What Would Happen?

I’m sure you’ve heard the parable of the good Samaritan in the gospel of Luke. (It’s found in chapter ten, beginning with the twenty-fifth verse.) Basically, there’s a man who is robbed and left for dead on the side of the road. A priest and a Levite traveled along the road at separate times, both crossing on the opposite side in order to avoid the man. Then the Samaritan passes by and takes care of the man, bringing him to an inn where he can be looked after. It’s really a touching story.

As  Christians, I think we tend to automatically associate ourselves most closely with the Samaritan instead of the priest or Levite.  We know the story, and if we ever see a man dying on the side of the road, we fully intend to stop and assist him. But I don’t think Jesus meant for us to only apply the moral in a similar situation. The meaning goes much deeper than that, impacting the way we treat people on a daily basis.

Every day, we come into contact with countless people. Each of them is the man lying on the side of the road. Granted, whatever they’re going through is probably a little less dramatic than being left for dead on the side of a road, but they’re still facing trials, whether we can see it from the outside or not. We’re the other characters from the story, and we decide whether we’re the Samaritan or the priest/Levite. I think it’s so easy to be like the priest without even realizing it. We pass people, always keeping our distance in order to ignore that a need exists. If the Levite doesn’t directly cross paths with the man, he doesn’t feel obligated to provide assistance. If we aren’t directly asked for our help, we create this illusion that no one needs it.

It’s rare for people in need to ask for help. Besides, how do they know you’re willing to help in the first place? We have to walk through life the way that the good Samaritan travels the road. We have to put ourselves in the position to help. The man doesn’t call out for help; the Samaritan has to approach him. The girl who dropped her books in the hallway isn’t going to ask those around her for help; we just have to bend down and start picking them up.

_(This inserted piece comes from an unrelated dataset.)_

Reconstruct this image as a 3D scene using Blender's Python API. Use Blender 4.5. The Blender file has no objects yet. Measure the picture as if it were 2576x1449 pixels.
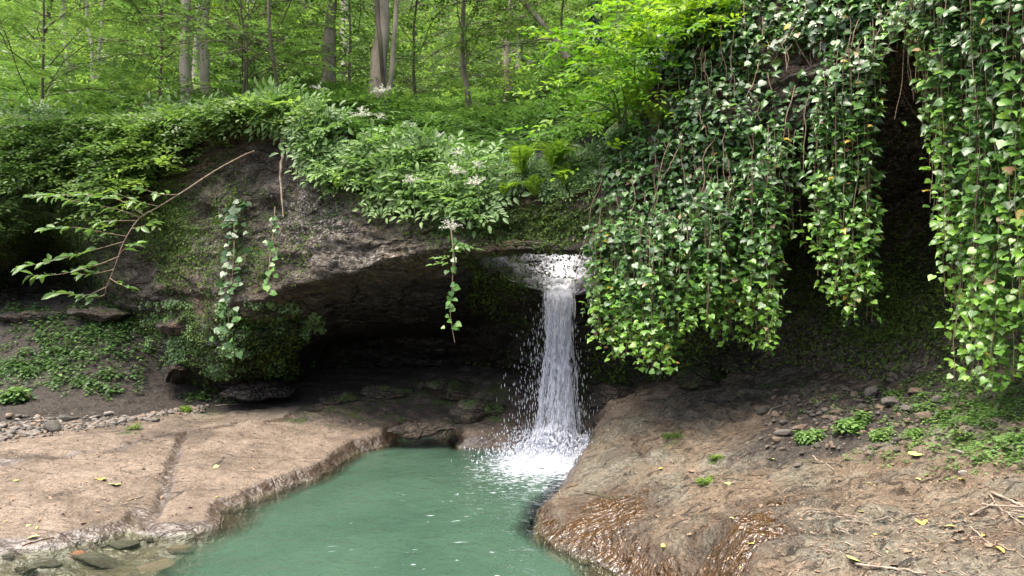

It isn’t always easy to tell when people need help. Most of the battles people fight go on inside of themselves, where the rest of us can’t see. We have to keep in mind that every single one of us is broken. All of us are hurting; all of us are suffering through something. And the way in which we treat people let’s them know that we care. When we befriend people, take the time to ask them if they’re doing okay, that’s the first step to becoming like the good Samaritan, the part where he approaches the man. Once people see that we took the time to care, we’ll be able to help in whatever ways we can.

The amount of love that the Samaritan had to have had for other people blows my mind.  I hope with all of my heart that I am able to treat the people around me with the love and compassion that he did. The priest and the Levite thought about what would happen to them if they stopped; the Samaritan thought about what would happen to the man if he(the Samaritan) didn’t stop. I’m going to strive to consider the impact my actions will have on other people as opposed to the impact my actions will have on me. “What will happen to him/her if I don’t?” instead of “what will happen to me if I do?” Because in the end, the love we show to other people is going to have a bigger impact than the love we show for ourselves.